» **Short task**
All of the material below is to be restated word for word, apart from the pictures.
################
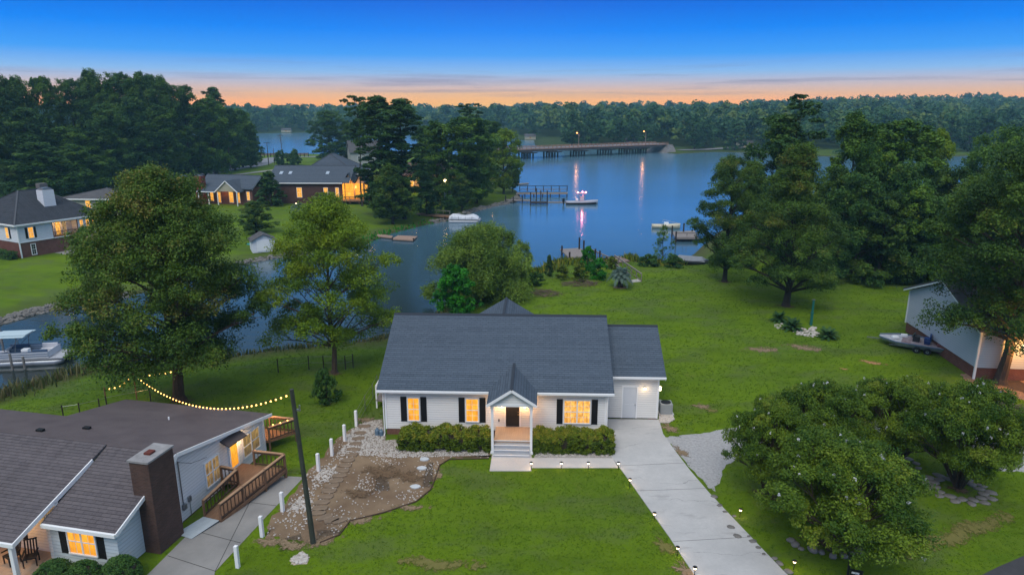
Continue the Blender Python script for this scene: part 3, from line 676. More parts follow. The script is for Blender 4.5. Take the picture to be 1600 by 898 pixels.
# ---- reeds and scrub along the banks
def reedbed(name, pts, width, dens, h, seed, lm=L_reed, w=.05):
    rng = np.random.default_rng(seed); pos = []
    for a, b in zip(pts[:-1], pts[1:]):
        a = np.array(a[:2]); b = np.array(b[:2]); Lg = np.linalg.norm(b-a); n = int(Lg*width*dens); t = rng.random((n, 1)); nrm = np.array([-(b-a)[1], (b-a)[0]])/Lg
        pos.append(a+(b-a)*t+nrm*rng.normal(size=(n, 1))*width*.35)
    p = np.concatenate(pos); n = len(p); z = terrain(p[:, 0], p[:, 1]); ok = z > WZ-.25; p = p[ok]; z = z[ok]; n = len(p)
    hh = h*rng.uniform(.5, 1.2, n); cl = .5+.5*np.sin(p[:, 0]*1.1)*np.cos(p[:, 1]*.9); hh *= .6+.6*cl
    a = rng.random(n)*6.28; ww = w*rng.uniform(.7, 1.5, n); ln = rng.normal(size=(n, 2))*.25*hh[:, None]
    b0 = np.stack([p[:, 0]-np.cos(a)*ww, p[:, 1]-np.sin(a)*ww, z], -1); b1 = np.stack([p[:, 0]+np.cos(a)*ww, p[:, 1]+np.sin(a)*ww, z], -1)
    m = (b0+b1)/2+np.stack([ln[:, 0]*.4, ln[:, 1]*.4, hh*.6], -1); tp = (b0+b1)/2+np.stack([ln[:, 0], ln[:, 1], hh], -1)
    off = np.stack([np.cos(a)*ww*.9, np.sin(a)*ww*.9, a*0], -1)
    v = np.stack([b0, b1, m+off, m-off, tp], 1).reshape(-1, 3); i5 = (np.arange(n)*5)[:, None]
    f = np.concatenate([i5+np.array([[0, 1, 2, 3]]), i5+np.array([[3, 2, 4, 4]])], 0)
    f4 = i5+np.array([[0, 1, 2, 3]]); f3 = i5+np.array([[3, 2, 4]])
    v2 = np.concatenate([v, v]); me = np_mesh(name, v, np.concatenate([f3, i5+np.array([[0, 1, 2]]), i5+np.array([[0, 2, 3]])]), lm, False, np.tile(rng.random(n), 3))
    return label(link(name, me), kind='stuff')
reedbed('marsh_reeds', wp((-60,640),(0,622),(60,602),(140,578),(200,574)), 2.6, 26, 1.1, 1)
reedbed('bank_grass', wp((200,574),(330,563),(430,548),(520,540),(600,531),(650,507),(692,489),(706,478),(722,458),(765,442),(812,428)), 1.6, 22, .6, 2)
reedbed('shore_scrub', wp((812,430),(848,426),(872,412),(903,417),(940,413),(985,408),(1030,417),(1066,416)), 2.6, 20, 1.0, 3, L_hedge, .08)
reedbed('cove_grass', wp((560,386),(612,366),(660,354),(700,346)), 4, 5, .5, 4, L_brt, .12)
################
» **Response to this exercise**
Continue the Blender Python script for this scene: part 3, from line 676. More parts follow. The script is for Blender 4.5. Take the picture to be 1600 by 898 pixels.
# ---- reeds and scrub along the banks
def reedbed(name, pts, width, dens, h, seed, lm=L_reed, w=.05):
    rng = np.random.default_rng(seed); pos = []
    for a, b in zip(pts[:-1], pts[1:]):
        a = np.array(a[:2]); b = np.array(b[:2]); Lg = np.linalg.norm(b-a); n = int(Lg*width*dens); t = rng.random((n, 1)); nrm = np.array([-(b-a)[1], (b-a)[0]])/Lg
        pos.append(a+(b-a)*t+nrm*rng.normal(size=(n, 1))*width*.35)
    p = np.concatenate(pos); n = len(p); z = terrain(p[:, 0], p[:, 1]); ok = z > WZ-.25; p = p[ok]; z = z[ok]; n = len(p)
    hh = h*rng.uniform(.5, 1.2, n); cl = .5+.5*np.sin(p[:, 0]*1.1)*np.cos(p[:, 1]*.9); hh *= .6+.6*cl
    a = rng.random(n)*6.28; ww = w*rng.uniform(.7, 1.5, n); ln = rng.normal(size=(n, 2))*.25*hh[:, None]
    b0 = np.stack([p[:, 0]-np.cos(a)*ww, p[:, 1]-np.sin(a)*ww, z], -1); b1 = np.stack([p[:, 0]+np.cos(a)*ww, p[:, 1]+np.sin(a)*ww, z], -1)
    m = (b0+b1)/2+np.stack([ln[:, 0]*.4, ln[:, 1]*.4, hh*.6], -1); tp = (b0+b1)/2+np.stack([ln[:, 0], ln[:, 1], hh], -1)
    off = np.stack([np.cos(a)*ww*.9, np.sin(a)*ww*.9, a*0], -1)
    v = np.stack([b0, b1, m+off, m-off, tp], 1).reshape(-1, 3); i5 = (np.arange(n)*5)[:, None]
    f = np.concatenate([i5+np.array([[0, 1, 2, 3]]), i5+np.array([[3, 2, 4, 4]])], 0)
    f4 = i5+np.array([[0, 1, 2, 3]]); f3 = i5+np.array([[3, 2, 4]])
    v2 = np.concatenate([v, v]); me = np_mesh(name, v, np.concatenate([f3, i5+np.array([[0, 1, 2]]), i5+np.array([[0, 2, 3]])]), lm, False, np.tile(rng.random(n), 3))
    return label(link(name, me), kind='stuff')
reedbed('marsh_reeds', wp((-60,640),(0,622),(60,602),(140,578),(200,574)), 2.6, 26, 1.1, 1)
reedbed('bank_grass', wp((200,574),(330,563),(430,548),(520,540),(600,531),(650,507),(692,489),(706,478),(722,458),(765,442),(812,428)), 1.6, 22, .6, 2)
reedbed('shore_scrub', wp((812,430),(848,426),(872,412),(903,417),(940,413),(985,408),(1030,417),(1066,416)), 2.6, 20, 1.0, 3, L_hedge, .08)
reedbed('cove_grass', wp((560,386),(612,366),(660,354),(700,346)), 4, 5, .5, 4, L_brt, .12)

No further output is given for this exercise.